Starting at the first line of the data below, write out each line exactly until you reach the line containing "greenbush('evergreen_shrub', 'small olive", and include that line too.

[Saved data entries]

════════════════

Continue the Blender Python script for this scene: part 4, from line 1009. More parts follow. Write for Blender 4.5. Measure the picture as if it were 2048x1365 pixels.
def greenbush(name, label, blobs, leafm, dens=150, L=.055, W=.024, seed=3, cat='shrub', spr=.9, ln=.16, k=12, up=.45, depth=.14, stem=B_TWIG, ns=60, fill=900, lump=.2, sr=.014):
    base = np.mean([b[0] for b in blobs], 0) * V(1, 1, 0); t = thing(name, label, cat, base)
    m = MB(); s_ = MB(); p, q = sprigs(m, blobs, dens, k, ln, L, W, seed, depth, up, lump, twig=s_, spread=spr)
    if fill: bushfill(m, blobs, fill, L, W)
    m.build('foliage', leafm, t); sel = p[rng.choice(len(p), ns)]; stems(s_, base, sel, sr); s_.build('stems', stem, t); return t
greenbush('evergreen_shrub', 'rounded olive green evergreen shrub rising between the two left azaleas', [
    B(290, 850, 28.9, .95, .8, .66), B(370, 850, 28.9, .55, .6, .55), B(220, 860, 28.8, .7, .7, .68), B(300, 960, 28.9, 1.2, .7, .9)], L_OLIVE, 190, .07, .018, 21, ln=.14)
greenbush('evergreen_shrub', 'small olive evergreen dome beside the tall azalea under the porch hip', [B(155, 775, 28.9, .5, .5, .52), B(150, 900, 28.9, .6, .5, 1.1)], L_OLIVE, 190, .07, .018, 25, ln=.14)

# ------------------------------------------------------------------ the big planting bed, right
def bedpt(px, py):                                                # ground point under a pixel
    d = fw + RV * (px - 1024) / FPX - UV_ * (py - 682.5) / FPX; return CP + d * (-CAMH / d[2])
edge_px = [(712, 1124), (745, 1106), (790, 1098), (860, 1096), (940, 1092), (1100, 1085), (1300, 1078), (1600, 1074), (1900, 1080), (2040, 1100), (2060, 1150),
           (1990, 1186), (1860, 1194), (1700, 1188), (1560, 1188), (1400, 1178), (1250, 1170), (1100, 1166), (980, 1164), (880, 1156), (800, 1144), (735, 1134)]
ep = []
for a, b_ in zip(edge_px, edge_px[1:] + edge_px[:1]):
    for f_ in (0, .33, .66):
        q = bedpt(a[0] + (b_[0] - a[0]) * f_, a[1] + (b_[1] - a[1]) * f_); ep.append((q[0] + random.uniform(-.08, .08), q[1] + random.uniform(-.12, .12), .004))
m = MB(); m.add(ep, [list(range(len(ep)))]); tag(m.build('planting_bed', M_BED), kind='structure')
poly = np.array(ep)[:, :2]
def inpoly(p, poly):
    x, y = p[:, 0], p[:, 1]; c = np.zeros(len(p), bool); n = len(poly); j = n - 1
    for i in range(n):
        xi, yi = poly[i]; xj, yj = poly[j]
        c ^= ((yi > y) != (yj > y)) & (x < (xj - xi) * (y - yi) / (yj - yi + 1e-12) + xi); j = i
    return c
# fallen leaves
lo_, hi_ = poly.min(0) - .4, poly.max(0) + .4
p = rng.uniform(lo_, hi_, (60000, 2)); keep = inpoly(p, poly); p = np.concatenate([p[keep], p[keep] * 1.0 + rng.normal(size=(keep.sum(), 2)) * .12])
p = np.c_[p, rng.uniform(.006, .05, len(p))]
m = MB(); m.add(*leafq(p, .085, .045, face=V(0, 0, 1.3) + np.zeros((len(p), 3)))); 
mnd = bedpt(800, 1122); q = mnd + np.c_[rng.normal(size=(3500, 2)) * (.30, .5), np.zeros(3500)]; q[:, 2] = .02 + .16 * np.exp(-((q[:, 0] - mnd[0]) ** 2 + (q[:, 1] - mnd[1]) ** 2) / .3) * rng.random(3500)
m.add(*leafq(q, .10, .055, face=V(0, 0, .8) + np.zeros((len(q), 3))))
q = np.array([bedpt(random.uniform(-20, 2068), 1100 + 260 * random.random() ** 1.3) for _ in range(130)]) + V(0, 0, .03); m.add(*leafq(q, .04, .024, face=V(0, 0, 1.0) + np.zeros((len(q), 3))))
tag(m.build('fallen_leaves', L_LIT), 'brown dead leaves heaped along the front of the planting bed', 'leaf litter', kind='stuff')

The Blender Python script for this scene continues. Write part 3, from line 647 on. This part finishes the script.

════════════════

# Response
Continue the Blender Python script for this scene: part 4, from line 1009. More parts follow. Write for Blender 4.5. Measure the picture as if it were 2048x1365 pixels.
def greenbush(name, label, blobs, leafm, dens=150, L=.055, W=.024, seed=3, cat='shrub', spr=.9, ln=.16, k=12, up=.45, depth=.14, stem=B_TWIG, ns=60, fill=900, lump=.2, sr=.014):
    base = np.mean([b[0] for b in blobs], 0) * V(1, 1, 0); t = thing(name, label, cat, base)
    m = MB(); s_ = MB(); p, q = sprigs(m, blobs, dens, k, ln, L, W, seed, depth, up, lump, twig=s_, spread=spr)
    if fill: bushfill(m, blobs, fill, L, W)
    m.build('foliage', leafm, t); sel = p[rng.choice(len(p), ns)]; stems(s_, base, sel, sr); s_.build('stems', stem, t); return t
greenbush('evergreen_shrub', 'rounded olive green evergreen shrub rising between the two left azaleas', [
    B(290, 850, 28.9, .95, .8, .66), B(370, 850, 28.9, .55, .6, .55), B(220, 860, 28.8, .7, .7, .68), B(300, 960, 28.9, 1.2, .7, .9)], L_OLIVE, 190, .07, .018, 21, ln=.14)
greenbush('evergreen_shrub', 'small olive evergreen dome beside the tall azalea under the porch hip', [B(155, 775, 28.9, .5, .5, .52), B(150, 900, 28.9, .6, .5, 1.1)], L_OLIVE, 190, .07, .018, 25, ln=.14)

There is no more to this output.